Clark's Market hasn't been able to sell beer in Aspen ever since a judge ruled July 14 that it was granted its liquor license through a "tainted" process with th city's Local Licensing Authority. The matter goes the LLA again Oct. 6.
Rick Carroll/The Aspen Times

If you go to Clark’s Market in Aspen looking to buy some beer these days, you’ll need to look somewhere else.

An order delivered July 14 by Pitkin County District Judge Chris Seldin found that the Local Licensing Authority’s vote to bless the Aspen supermarket’s liquor license application was “tainted” because it has a blanket-approval process.

Since that ruling, the grocer’s beer coolers have remained stocked but off limits to the public.



“Due to technical difficulties with our liquor license,” says a sign in the store, “we are unable to sell any beer or malted liquor. So sorry for the inconvenience.”

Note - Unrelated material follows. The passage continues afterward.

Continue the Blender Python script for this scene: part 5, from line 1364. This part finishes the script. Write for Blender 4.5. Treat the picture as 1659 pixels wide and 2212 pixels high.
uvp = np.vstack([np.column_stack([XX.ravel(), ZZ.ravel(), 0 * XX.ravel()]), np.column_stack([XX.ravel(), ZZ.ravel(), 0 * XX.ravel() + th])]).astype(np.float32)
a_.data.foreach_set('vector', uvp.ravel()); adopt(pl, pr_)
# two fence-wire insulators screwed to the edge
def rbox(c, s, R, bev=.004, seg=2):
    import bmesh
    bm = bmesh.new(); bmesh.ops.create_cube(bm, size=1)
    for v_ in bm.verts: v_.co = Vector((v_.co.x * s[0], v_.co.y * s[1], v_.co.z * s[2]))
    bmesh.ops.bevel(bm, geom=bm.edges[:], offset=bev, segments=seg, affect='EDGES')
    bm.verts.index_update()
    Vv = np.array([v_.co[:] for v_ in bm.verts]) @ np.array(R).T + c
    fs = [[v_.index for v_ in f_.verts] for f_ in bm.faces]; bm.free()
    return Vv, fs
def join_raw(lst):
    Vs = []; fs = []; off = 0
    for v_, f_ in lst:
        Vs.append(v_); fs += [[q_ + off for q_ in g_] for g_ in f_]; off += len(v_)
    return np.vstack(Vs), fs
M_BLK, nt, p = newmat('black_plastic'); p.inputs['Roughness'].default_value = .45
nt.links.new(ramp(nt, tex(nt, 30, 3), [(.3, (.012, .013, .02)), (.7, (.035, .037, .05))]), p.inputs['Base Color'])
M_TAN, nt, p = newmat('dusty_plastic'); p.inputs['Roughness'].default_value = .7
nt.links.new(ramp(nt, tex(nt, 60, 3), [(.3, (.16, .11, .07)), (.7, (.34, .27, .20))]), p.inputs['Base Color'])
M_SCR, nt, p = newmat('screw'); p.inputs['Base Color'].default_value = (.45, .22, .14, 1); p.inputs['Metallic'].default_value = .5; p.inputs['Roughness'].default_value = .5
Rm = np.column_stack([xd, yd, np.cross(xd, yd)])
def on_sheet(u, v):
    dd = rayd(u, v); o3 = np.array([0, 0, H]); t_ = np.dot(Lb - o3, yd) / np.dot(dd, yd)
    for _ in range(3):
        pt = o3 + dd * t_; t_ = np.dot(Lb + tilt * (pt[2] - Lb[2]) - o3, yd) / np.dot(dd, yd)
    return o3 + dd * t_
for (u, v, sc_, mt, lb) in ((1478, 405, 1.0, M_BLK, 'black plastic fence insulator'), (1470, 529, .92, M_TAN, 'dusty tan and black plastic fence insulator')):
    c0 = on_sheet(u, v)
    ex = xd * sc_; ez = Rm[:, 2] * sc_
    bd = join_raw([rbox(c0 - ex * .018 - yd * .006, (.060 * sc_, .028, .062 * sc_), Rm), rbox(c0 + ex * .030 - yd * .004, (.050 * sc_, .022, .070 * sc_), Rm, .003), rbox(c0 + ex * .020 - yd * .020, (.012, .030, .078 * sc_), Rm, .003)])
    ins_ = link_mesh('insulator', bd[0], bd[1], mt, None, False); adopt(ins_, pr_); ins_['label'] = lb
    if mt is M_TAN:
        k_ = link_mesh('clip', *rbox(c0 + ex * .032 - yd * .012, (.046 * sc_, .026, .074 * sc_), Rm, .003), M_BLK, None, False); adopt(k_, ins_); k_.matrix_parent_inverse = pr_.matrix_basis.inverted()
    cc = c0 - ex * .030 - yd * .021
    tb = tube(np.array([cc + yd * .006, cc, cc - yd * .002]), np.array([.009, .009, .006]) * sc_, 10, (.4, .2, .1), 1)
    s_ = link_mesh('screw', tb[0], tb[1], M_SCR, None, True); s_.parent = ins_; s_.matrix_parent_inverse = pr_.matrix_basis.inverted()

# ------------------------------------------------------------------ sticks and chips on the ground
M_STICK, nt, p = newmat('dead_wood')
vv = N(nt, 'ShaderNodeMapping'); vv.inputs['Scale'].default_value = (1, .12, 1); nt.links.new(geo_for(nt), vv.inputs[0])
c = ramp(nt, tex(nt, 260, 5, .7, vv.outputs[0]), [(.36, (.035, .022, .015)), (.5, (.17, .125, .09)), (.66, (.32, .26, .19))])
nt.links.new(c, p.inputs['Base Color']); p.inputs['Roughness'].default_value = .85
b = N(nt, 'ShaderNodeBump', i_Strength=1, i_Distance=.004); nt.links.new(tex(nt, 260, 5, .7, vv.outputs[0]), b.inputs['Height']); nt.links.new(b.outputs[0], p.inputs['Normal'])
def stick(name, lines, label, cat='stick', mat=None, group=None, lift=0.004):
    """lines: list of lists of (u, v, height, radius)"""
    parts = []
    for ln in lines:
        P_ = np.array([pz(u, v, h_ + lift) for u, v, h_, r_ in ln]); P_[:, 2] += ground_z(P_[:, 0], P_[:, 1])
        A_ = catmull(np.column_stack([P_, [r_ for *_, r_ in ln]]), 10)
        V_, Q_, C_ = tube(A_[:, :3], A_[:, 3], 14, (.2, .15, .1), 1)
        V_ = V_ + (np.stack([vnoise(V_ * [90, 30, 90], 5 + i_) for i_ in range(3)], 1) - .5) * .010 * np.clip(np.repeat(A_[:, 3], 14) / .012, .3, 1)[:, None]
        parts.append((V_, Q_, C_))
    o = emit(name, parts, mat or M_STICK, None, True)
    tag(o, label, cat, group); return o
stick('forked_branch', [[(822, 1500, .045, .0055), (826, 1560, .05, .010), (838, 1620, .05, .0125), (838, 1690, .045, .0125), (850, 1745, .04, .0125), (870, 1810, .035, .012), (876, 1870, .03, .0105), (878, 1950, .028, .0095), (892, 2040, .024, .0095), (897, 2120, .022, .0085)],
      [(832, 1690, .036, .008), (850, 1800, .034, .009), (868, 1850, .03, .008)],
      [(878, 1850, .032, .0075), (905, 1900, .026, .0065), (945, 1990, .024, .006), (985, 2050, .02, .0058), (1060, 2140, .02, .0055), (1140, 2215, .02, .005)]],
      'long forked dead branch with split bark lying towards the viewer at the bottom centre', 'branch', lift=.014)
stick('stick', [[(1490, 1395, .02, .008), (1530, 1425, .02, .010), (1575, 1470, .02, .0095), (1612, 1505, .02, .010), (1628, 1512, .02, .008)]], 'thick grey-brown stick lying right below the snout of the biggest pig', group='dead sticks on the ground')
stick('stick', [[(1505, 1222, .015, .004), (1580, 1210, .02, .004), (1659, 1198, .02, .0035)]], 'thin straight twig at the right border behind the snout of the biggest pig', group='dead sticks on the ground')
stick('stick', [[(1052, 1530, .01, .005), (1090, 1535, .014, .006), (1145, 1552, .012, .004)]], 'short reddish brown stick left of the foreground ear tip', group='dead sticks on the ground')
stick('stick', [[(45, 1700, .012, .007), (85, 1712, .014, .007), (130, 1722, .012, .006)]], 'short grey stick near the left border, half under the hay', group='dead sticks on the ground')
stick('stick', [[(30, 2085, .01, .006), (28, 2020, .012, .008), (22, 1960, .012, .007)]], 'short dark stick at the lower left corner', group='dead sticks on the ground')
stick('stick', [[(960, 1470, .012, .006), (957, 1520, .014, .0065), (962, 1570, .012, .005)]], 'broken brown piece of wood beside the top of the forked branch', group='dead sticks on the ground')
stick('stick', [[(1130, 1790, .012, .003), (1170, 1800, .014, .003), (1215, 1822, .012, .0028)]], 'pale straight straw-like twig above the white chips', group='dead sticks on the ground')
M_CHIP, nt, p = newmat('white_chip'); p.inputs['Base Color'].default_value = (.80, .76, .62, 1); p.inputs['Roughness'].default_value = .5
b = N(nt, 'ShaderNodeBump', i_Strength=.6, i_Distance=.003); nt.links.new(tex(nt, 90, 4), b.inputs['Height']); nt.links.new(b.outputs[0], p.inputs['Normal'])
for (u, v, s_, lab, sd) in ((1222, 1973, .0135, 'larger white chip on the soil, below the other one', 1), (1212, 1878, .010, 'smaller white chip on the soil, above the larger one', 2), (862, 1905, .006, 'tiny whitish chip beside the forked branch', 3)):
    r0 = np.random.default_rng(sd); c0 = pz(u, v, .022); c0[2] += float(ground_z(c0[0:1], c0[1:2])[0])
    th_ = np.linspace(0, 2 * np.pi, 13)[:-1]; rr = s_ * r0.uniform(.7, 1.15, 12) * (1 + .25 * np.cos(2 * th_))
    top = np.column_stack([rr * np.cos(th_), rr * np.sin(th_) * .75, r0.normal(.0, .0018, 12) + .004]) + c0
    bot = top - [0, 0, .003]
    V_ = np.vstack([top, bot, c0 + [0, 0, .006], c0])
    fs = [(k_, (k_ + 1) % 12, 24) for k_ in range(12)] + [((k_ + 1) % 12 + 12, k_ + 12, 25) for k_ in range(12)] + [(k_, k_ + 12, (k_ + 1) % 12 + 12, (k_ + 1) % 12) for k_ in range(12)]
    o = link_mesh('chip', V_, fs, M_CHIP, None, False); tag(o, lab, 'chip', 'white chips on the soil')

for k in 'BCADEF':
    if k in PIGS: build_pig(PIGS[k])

Clark’s Market now must repeat the liquor license approval process with the LLA to sell beer again. A hearing before the LLA is set Oct. 6.




The judge’s ruling was a victory for Aspen Wine & Spirits, which sued its neighbor Clark’s Market in September 2018, one month after the LLA voted to allow the grocery to sell full-strength beer starting Jan. 1, 2019. That date marked the debut of a Colorado law allowing existing grocers and convenience stores to sell the same-strength beer offered by liquor stores.

Seldin agreed with the argument from Aspen Wine & Spirits that the LLA approved Clark’s’ liquor license application without the proper scrutiny, relying on a statement from LLA chairman Bill Murphy, who said on the day of the August 2018 vote, “We’ve never in the past denied somebody a license because it’s been perceived that the desires of the neighborhood haven’t been met, because we don’t know that.”

A second LLA member, Phil Golden, agreed with Murphy’s notion, which Seldin concluded tainted the outcome of the vote.

“The vote here was 4 to 1. Thus, if the illegal policy tainted two votes, it affected the outcome,” Seldin’s order said. “The record demonstrates two votes were, in fact, so tainted. The city itself does not dispute that the illegal policy tainted chairman Murphy’s vote.”

A rubber-stamp policy violates Colorado law that says a licensing authority must weigh the needs of the immediate neighborhood before granting a liquor license.

“Consequently, the record supports the conclusion, beyond a reasonable doubt, that the illegal policy tainted the outcome here,” Seldin’s opinion said.

Two claims remain in Seldin’s court.

One claim seeks a judgment determining that the city has an unlawful policy of approving all liquor license applications, and that Clark’s failed to demonstrate to the LLA that its neighborhood’s desires were met.

And a breach-of-contract alleges that Clark’s Market had a lease agreement from January 2000 giving Aspen Wine & Spirits exclusive rights to sell full-strength beer from the shopping complex.

Seldin on Aug. 13 also denied a motion by Clark’s to have the license reinstated.

“Clark’s is unable to exercise its rights under its previously issued liquor license, and is losing out on sales daily,” its law firm Hoskin Farina & Kampf argued in a July 28 pleading.

The city of Aspen also is a defendant in the suit. Mediation is scheduled Sept. 22, according to court documents.